Burgess was served the first time while incarcerated at the Virginia Correctional Center for Women and served the second time at her residential address after she was released from prison. (Dkt. No. 11.)
MetLife took no position on the entry of default against Burgess. (Dkt. No. 12.) MetLife informed the court that Burgess contacted MetLife's counsel to “inquire into the nature of this action and the reasons for her inclusion as a party defendant.” (Id.) MetLife's counsel informed Ms. Burgess that “this is an action in interpleader to determine the proper distribution of certain ERISA plan benefits of James Robert Shively,” and that she “may lose any claim to the plea benefits if she failed to respond or appear in this case within the time provided in the summons.” (Id.)
Pursuant to Federal Rule of Civil Procedure 55, “[w]hen a party against whom a judgment for affirmative relief is sought has failed to plead or otherwise defend, and that failure is shown by affidavit or otherwise, the clerk must enter the party's default.” The default judgment may be entered by the clerk of the court if the claim is for a sum that is certain, or by the court if the party applies to the court for a default judgment. Fed.R.Civ.P. 55(b). “While more frequently it is the plaintiff who moves for entry of default judgment, the right of a defendant in an interpleader action to do so is recognized.” Sun Life Assur. Co. of Canada v. Conroy, 431 F.Supp.2d 220, 226 (D.R.I. 2006). “In the context of an interpleader action, a defendant against whom a default judgment has been entered forfeits any claim of entitlement that might have been asserted by the defendant.” Guardian Life Ins. Co. of Am. v. Spencer, No. 5:10CV00004, 2010 WL 3522131, at *3 (W.D. Va. Sept. 8, 2010) (citing Nationwide Mut. Fire Ins. Co. v. Eason, 736 F.2d 130, 133 n.4 (4th Cir. 1984)).
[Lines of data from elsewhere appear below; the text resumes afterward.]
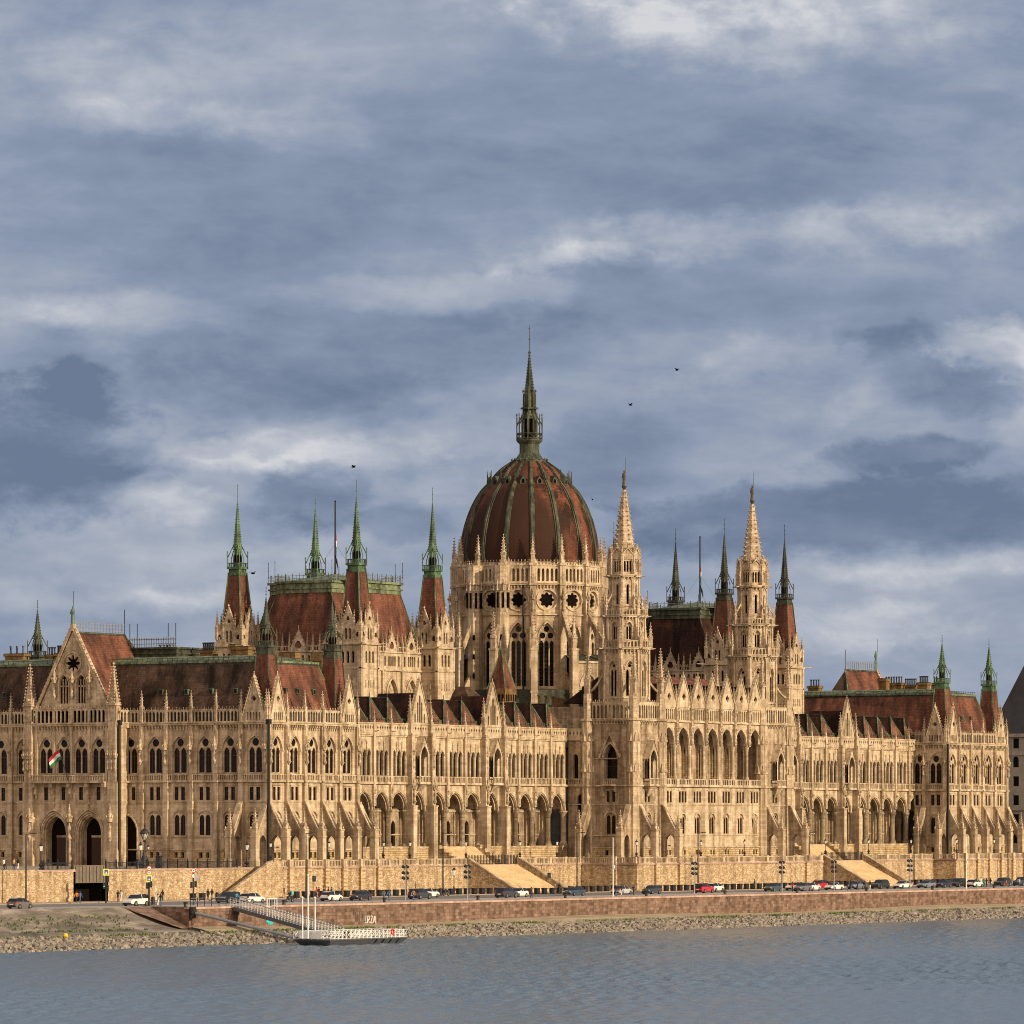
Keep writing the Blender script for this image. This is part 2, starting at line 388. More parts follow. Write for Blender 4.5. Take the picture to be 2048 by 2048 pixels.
@cached
def corbels(w,z0,z1,m='stone',pr=.45,sp=.62):
    s=S(); n=max(1,round(w/sp)); d=w/n; hh=z1-z0
    for k in range(n):
        x=d*(k+.5); s.box(x-.11,x+.11,0,pr*.8,z0+hh*.45,z1-.12,m); s.box(x-.11,x+.11,0,pr*.45,z0,z0+hh*.45,m)
    s.panel([(0,z0+hh*.4),(w,z0+hh*.4),(w,z1),(0,z1)],[arch(d*(k+1),d*.62,z0+hh*.41,z1-.32,.14,2) for k in range(n-1)],pr*.55,0,m)
    s.box(0,w,0,pr+.1,z1-.12,z1+.16,m); s.box(0,w,0,pr+.22,z1+.16,z1+.3,m)
    return s
@cached
def gallery(w,n,h,m='stone',crest=.5,th=.2):
    "open arcade parapet with cresting, z from 0 to h"
    s=S(); d=w/n
    s.panel(rect(0,w,0,h),[arch(d*(k+.5),d*.70,.12,h*.74,d*.45,3) for k in range(n)],0,-th,m,back=True)
    s.box(0,w,-th-.04,.07,h-.05,h+.08,m); s.box(0,w,-th-.05,.1,0,.14,m)
    for k in range(n*2 if crest else 0):
        x=d*(k+.5)/2
        if k%2==0: s.box(x-.055,x+.055,-.2,-.08,h+.06,h+crest*.8,m,top=(.02,.02)); s.octa(x,-.14,h+crest*.85,.12,m,h=.13)
        else: s.octa(x,-.14,h+crest*.3,.10,m,h=.14)
    return s
@cached
def balustrade(w,h,n,m='stone',th=.22):
    s=S(); s.box(0,w,-th,.0,h-.16,h,m); s.box(0,w,-th,.0,0,.14,m)
    d=w/n
    for k in range(n): x=d*(k+.5); s.box(x-d*.2,x+d*.2,-th*.8,-th*.2,.14,h-.16,m)
    return s
@cached
def statue(h,m):
    s=S(); s.lathe([(.0,0),(.24,0),(.2,.1),(.17,.35),(.19,.55),(.2,.72),(.17,.8),(.06,.84),(.075,.87),(.085,.93),(.06,.98),(0,1.0)],8,m)
    s.tube((.17,.02,.75),(.24,.1,.5),.05,m,5); s.tube((-.17,.02,.75),(-.16,.14,.52),.05,m,5)
    s.v=[(a*h*.62,b*h*.62,c*h) for a,b,c in s.v]; return s
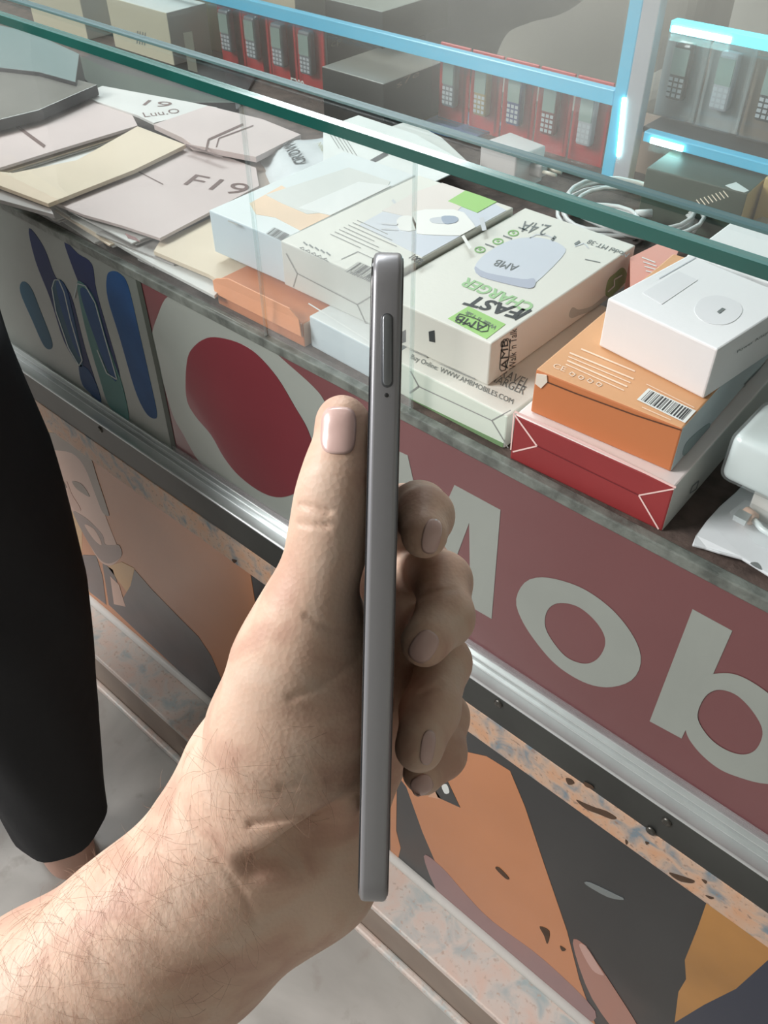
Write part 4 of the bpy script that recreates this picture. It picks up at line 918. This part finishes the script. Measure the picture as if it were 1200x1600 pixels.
# ------------------------------------------------------------------ phone held upright
DT, DB = .205, .219
ptop = cp(606.5, 383, DT); pbot = cp(582, 1431, DB)
pu = ptop - pbot; PL = np.linalg.norm(pu); pu /= PL
pc = (ptop + pbot) / 2
pw = cp(594, 905, .3) - cp(594, 905, .2); pw /= np.linalg.norm(pw); pw -= pu * (pw @ pu); pw /= np.linalg.norm(pw)   # away from the camera
ptk = np.cross(pw, pu); ptk /= np.linalg.norm(ptk)        # thickness direction
if (R.T @ ptk)[0] < 0: ptk = -ptk                          # points to the right in the photo
TH, WD = .0077, .075
ph = thing('smartphone', tuple(pbot), 'slim grey smartphone held upright edge on in the hand', 'phone')
M_ph = mat('satin_grey_metal', srgb(156, 156, 160), .33, .55); M_phs = mat('phone_glass', srgb(16, 16, 20), .08, coat=.5); M_phb = mat('phone_back', srgb(70, 66, 66), .3, coat=.3)
def rrect(W_, L_, r, n_=8):
    P = []
    for cx, cy, a0 in ((W_ - r, L_ - r, 0), (r, L_ - r, 90), (r, r, 180), (W_ - r, r, 270)):
        for k in range(n_ + 1):
            a = math.radians(a0 + 90 * k / n_); P.append((cx + r * math.cos(a), cy + r * math.sin(a)))
    return P
def phone_layer(name, t0, t1, inset, m, parent, bv):
    P = rrect(WD - 2 * inset, PL - 2 * inset, .009 - inset * .5); n_ = len(P)
    V = [pbot + pw * (a + inset) + pu * (b + inset) + ptk * t for t in (t0, t1) for a, b in P]
    o_ = obj(name, V, [tuple(range(n_)), tuple(range(n_, 2 * n_))] + [(i, (i + 1) % n_, n_ + (i + 1) % n_, n_ + i) for i in range(n_)], m, parent, True)
    bevel(o_, bv, 4); return o_
phone_layer('frame', -TH / 2 + .0004, TH / 2 - .0003, 0, M_ph, ph, .0013)
phone_layer('screen', -TH / 2, -TH / 2 + .0012, .0011, M_phs, ph, .0005)
phone_layer('back_cover', TH / 2 - .0012, TH / 2, .0010, M_phb, ph, .0005)
def pillpx(y0, y1, xc, wd, lift):
    L = []
    cy0, cy1 = y0 + wd / 2, y1 - wd / 2
    for k in range(9): a = math.pi * k / 8; L.append((xc + wd / 2 * math.cos(a), cy0 - wd / 2 * math.sin(a)))
    for k in range(9): a = math.pi + math.pi * k / 8; L.append((xc + wd / 2 * math.cos(a), cy1 - wd / 2 * math.sin(a)))
    return [onp(p, pbot - pw * lift, -pw) for p in L]
def pill(name, y0, y1, xc, wd, l0, l1, m, bv=.0003):
    A, B2 = pillpx(y0, y1, xc, wd, l0), pillpx(y0, y1, xc, wd, l1); n_ = len(A)
    o_ = obj(name, A + B2, [tuple(range(n_)), tuple(range(n_, 2 * n_))] + [(i, (i + 1) % n_, n_ + (i + 1) % n_, n_ + i) for i in range(n_)], m, ph, True); bevel(o_, bv, 2); return o_
pill('button_groove', 489, 606, 605, 19, -.0002, .00006, mat('groove_grey', srgb(96, 98, 102), .4, .6), .0001)
pill('power_button', 491, 603, 605, 14.5, -.0002, .0004, mat('button_grey', srgb(140, 144, 148), .3, .85))
pill('microphone_hole', 614, 621, 604, 7, -.0002, .00008, M_dk, .0001)

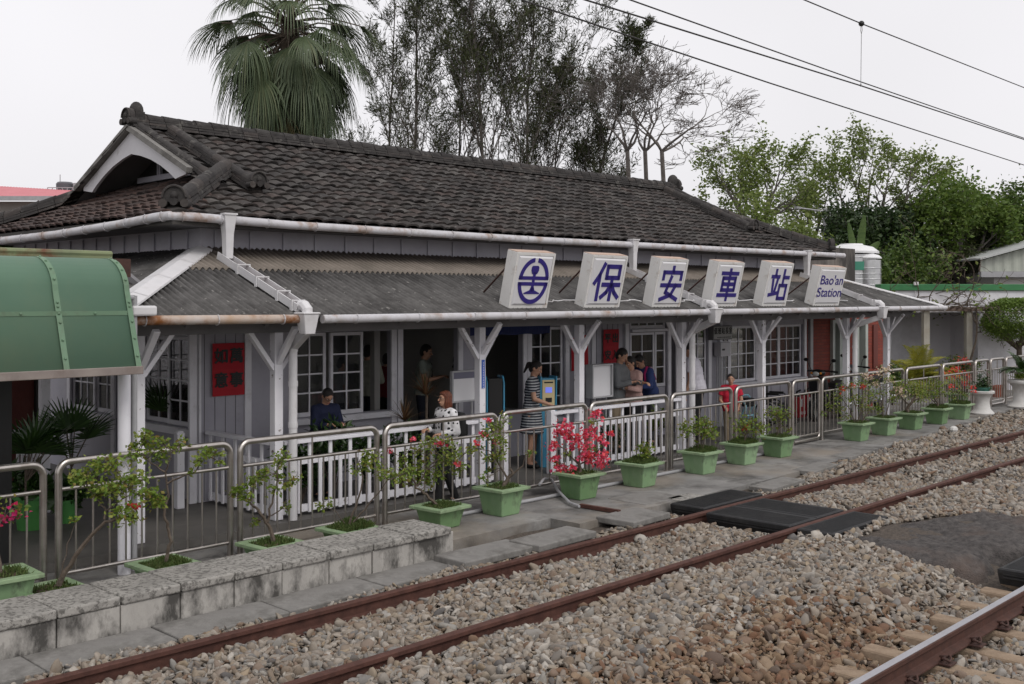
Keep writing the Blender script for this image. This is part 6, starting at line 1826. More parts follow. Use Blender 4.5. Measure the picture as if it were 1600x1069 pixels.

As noted above, the clerk has already entered default against Burgess. By not responding to this interpleader action, Burgess “forfeits any claim of entitlement” to the contested fund. See Skyline Nat'l Bank v. Galax Elks Lodge #2212, Inc., Civil Action No. 7:20-cv-00470, 2021 WL 279611, at *3 (W.D. Va. Jan. 27, 2021). Because Shively is the only remaining claimant, Burgess' default “expedite[s]” the interpleader action “by obviating the need to settle adverse claimants' rights to the fund.” Id. (citing N,Y, Life Ins. Co. v. Conn. Dev't Auth., 700 F.2d 91, 95 (2d Cir. 1983)). Further, it is now unnecessary for MetLife to interplead the disputed funds into the court's registry. MetLife can simply disburse the funds as ordered by the court. Under these circumstances, the court finds that Shively is entitled to default judgment. The court also finds that it is “fair and equitable” to award $4,200.00 in attorneys' fees to MetLife, the amount requested by Shively. Id.
For the foregoing reasons, the court will issue an appropriate order granting Shively's motion for default judgment, ordering MetLife to distribute the Plan Benefits, and dismissing this action with prejudice.